(Supplied data)
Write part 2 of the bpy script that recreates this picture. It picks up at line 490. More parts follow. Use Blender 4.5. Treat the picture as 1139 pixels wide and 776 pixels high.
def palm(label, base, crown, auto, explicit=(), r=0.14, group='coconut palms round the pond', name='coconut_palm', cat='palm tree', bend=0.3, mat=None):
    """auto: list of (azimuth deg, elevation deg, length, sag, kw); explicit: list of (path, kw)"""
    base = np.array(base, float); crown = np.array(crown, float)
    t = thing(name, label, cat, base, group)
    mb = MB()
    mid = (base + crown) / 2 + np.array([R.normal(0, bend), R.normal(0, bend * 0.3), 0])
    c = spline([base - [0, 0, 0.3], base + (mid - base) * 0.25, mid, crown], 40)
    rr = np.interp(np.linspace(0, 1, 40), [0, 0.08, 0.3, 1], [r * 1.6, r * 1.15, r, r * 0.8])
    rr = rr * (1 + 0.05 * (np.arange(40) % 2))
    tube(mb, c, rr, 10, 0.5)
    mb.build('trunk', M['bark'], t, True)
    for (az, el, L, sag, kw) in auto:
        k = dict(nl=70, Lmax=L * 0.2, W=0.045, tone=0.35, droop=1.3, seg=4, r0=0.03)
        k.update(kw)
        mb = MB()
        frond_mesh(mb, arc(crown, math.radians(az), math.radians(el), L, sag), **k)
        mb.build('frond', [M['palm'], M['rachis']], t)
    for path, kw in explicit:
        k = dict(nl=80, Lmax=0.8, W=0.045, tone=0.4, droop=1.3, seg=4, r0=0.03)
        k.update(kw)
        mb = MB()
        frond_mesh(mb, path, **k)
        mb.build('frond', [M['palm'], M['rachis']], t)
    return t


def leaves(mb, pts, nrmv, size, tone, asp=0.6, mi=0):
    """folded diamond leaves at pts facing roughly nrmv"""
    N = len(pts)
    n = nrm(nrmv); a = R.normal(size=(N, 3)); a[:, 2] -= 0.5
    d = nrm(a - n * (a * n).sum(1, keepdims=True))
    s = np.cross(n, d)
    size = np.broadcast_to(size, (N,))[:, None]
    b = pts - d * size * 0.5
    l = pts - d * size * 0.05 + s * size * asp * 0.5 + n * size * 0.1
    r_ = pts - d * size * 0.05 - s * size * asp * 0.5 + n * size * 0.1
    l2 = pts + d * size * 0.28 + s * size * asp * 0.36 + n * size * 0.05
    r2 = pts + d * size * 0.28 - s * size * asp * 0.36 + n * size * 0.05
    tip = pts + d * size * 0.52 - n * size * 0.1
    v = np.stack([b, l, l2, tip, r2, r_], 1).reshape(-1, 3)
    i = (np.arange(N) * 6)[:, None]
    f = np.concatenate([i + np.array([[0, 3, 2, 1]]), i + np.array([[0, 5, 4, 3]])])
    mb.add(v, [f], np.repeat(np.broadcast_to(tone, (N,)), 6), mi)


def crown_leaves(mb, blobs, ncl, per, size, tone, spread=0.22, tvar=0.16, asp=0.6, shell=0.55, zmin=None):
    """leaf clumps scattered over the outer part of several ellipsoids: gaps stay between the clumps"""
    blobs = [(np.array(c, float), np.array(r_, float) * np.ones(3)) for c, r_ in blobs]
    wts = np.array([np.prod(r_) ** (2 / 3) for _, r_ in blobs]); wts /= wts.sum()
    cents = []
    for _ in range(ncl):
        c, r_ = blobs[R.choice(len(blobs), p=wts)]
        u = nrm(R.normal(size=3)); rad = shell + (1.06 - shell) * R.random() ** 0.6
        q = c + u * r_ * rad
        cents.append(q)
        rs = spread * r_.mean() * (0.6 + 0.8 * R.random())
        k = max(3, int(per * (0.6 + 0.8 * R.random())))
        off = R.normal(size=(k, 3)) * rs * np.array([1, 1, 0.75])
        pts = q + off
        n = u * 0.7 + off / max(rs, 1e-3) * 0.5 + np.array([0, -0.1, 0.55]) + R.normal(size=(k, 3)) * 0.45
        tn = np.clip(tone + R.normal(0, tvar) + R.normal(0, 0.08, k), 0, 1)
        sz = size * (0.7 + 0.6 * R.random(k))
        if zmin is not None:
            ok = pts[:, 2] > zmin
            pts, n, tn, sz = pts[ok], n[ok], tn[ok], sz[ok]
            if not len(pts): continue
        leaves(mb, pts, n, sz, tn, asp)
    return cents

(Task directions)
Recopy the whole listing exactly.

(The answer)
Write part 2 of the bpy script that recreates this picture. It picks up at line 490. More parts follow. Use Blender 4.5. Treat the picture as 1139 pixels wide and 776 pixels high.
def palm(label, base, crown, auto, explicit=(), r=0.14, group='coconut palms round the pond', name='coconut_palm', cat='palm tree', bend=0.3, mat=None):
    """auto: list of (azimuth deg, elevation deg, length, sag, kw); explicit: list of (path, kw)"""
    base = np.array(base, float); crown = np.array(crown, float)
    t = thing(name, label, cat, base, group)
    mb = MB()
    mid = (base + crown) / 2 + np.array([R.normal(0, bend), R.normal(0, bend * 0.3), 0])
    c = spline([base - [0, 0, 0.3], base + (mid - base) * 0.25, mid, crown], 40)
    rr = np.interp(np.linspace(0, 1, 40), [0, 0.08, 0.3, 1], [r * 1.6, r * 1.15, r, r * 0.8])
    rr = rr * (1 + 0.05 * (np.arange(40) % 2))
    tube(mb, c, rr, 10, 0.5)
    mb.build('trunk', M['bark'], t, True)
    for (az, el, L, sag, kw) in auto:
        k = dict(nl=70, Lmax=L * 0.2, W=0.045, tone=0.35, droop=1.3, seg=4, r0=0.03)
        k.update(kw)
        mb = MB()
        frond_mesh(mb, arc(crown, math.radians(az), math.radians(el), L, sag), **k)
        mb.build('frond', [M['palm'], M['rachis']], t)
    for path, kw in explicit:
        k = dict(nl=80, Lmax=0.8, W=0.045, tone=0.4, droop=1.3, seg=4, r0=0.03)
        k.update(kw)
        mb = MB()
        frond_mesh(mb, path, **k)
        mb.build('frond', [M['palm'], M['rachis']], t)
    return t


def leaves(mb, pts, nrmv, size, tone, asp=0.6, mi=0):
    """folded diamond leaves at pts facing roughly nrmv"""
    N = len(pts)
    n = nrm(nrmv); a = R.normal(size=(N, 3)); a[:, 2] -= 0.5
    d = nrm(a - n * (a * n).sum(1, keepdims=True))
    s = np.cross(n, d)
    size = np.broadcast_to(size, (N,))[:, None]
    b = pts - d * size * 0.5
    l = pts - d * size * 0.05 + s * size * asp * 0.5 + n * size * 0.1
    r_ = pts - d * size * 0.05 - s * size * asp * 0.5 + n * size * 0.1
    l2 = pts + d * size * 0.28 + s * size * asp * 0.36 + n * size * 0.05
    r2 = pts + d * size * 0.28 - s * size * asp * 0.36 + n * size * 0.05
    tip = pts + d * size * 0.52 - n * size * 0.1
    v = np.stack([b, l, l2, tip, r2, r_], 1).reshape(-1, 3)
    i = (np.arange(N) * 6)[:, None]
    f = np.concatenate([i + np.array([[0, 3, 2, 1]]), i + np.array([[0, 5, 4, 3]])])
    mb.add(v, [f], np.repeat(np.broadcast_to(tone, (N,)), 6), mi)


def crown_leaves(mb, blobs, ncl, per, size, tone, spread=0.22, tvar=0.16, asp=0.6, shell=0.55, zmin=None):
    """leaf clumps scattered over the outer part of several ellipsoids: gaps stay between the clumps"""
    blobs = [(np.array(c, float), np.array(r_, float) * np.ones(3)) for c, r_ in blobs]
    wts = np.array([np.prod(r_) ** (2 / 3) for _, r_ in blobs]); wts /= wts.sum()
    cents = []
    for _ in range(ncl):
        c, r_ = blobs[R.choice(len(blobs), p=wts)]
        u = nrm(R.normal(size=3)); rad = shell + (1.06 - shell) * R.random() ** 0.6
        q = c + u * r_ * rad
        cents.append(q)
        rs = spread * r_.mean() * (0.6 + 0.8 * R.random())
        k = max(3, int(per * (0.6 + 0.8 * R.random())))
        off = R.normal(size=(k, 3)) * rs * np.array([1, 1, 0.75])
        pts = q + off
        n = u * 0.7 + off / max(rs, 1e-3) * 0.5 + np.array([0, -0.1, 0.55]) + R.normal(size=(k, 3)) * 0.45
        tn = np.clip(tone + R.normal(0, tvar) + R.normal(0, 0.08, k), 0, 1)
        sz = size * (0.7 + 0.6 * R.random(k))
        if zmin is not None:
            ok = pts[:, 2] > zmin
            pts, n, tn, sz = pts[ok], n[ok], tn[ok], sz[ok]
            if not len(pts): continue
        leaves(mb, pts, n, sz, tn, asp)
    return cents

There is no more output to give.